I'm not convinced the problems are larger (or, at least, not that they're larger for most people; some people are seriously inconvenience by Apple's policies. I once hit a hard roadblock trying to develop something for the iPhone and had to switch to Android exclusive development; so it goes). And I think having different organizations exploring different tradeoffs in this space is a valuable thing. There are platforms that are more open that Apples and platforms less open. That variety is healthy.
I'm not sure what sort of tradeoff is there to explore: there aren't any real (not perceived, like prefering Apple's control that you do not really lose since you can have the option - even by default - stick with Apple, i mean actually real) positives for anyone involved outside of Apple. But the negatives is currently for the users not being in control over the devices they bought (i really cannot fathom how people are fine with that, every response i've read here really sounds like Stockholm syndrome) and in the future having a precedent for other companies to follow - thus affecting not only the people who use Apple now, but also people of the future (also many people taking a "let's see first the bad stuff happening and then we might judge and take some actions" is a problem by itself - by the time this is commonplace it will be way too late to take any real action).
And besides, what different organizations exploring what different tradeoffs?
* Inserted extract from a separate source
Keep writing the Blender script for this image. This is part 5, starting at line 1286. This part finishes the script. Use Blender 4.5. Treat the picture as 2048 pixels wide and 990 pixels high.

Right now the only practical options are Apple and Android, there aren't really that many options as to have a healthy environment and Google isn't immune to making decisions that can have an overall negative impact to the control that people have over the stuff they buy (see their Stadia console as an example and how it completely and absolutely removes any notion of control from people buying games - not even consoles, let alone PCs, feature such loss of control).
Perhaps an opportunity to cultivate some empathy and listen carefully to people whose relationship with computational devices is very different from yours. Telling people that their concerns are imaginary isn't a good way to persuade them.
I know people who break from what you call the practical options in both directions -- some who reject smartphones altogether and live their lives without them, doing all their digital work on computers that they have full control over -- and some who use only the stock apps on their phone and wish that app stores were not a thing. They want an entirely managed experience.
Neal Stephenson's essay In the Beginning was the Command Line gets at some of this nicely. Some people are, as he says, Eloi and some Morlocks. That's OK.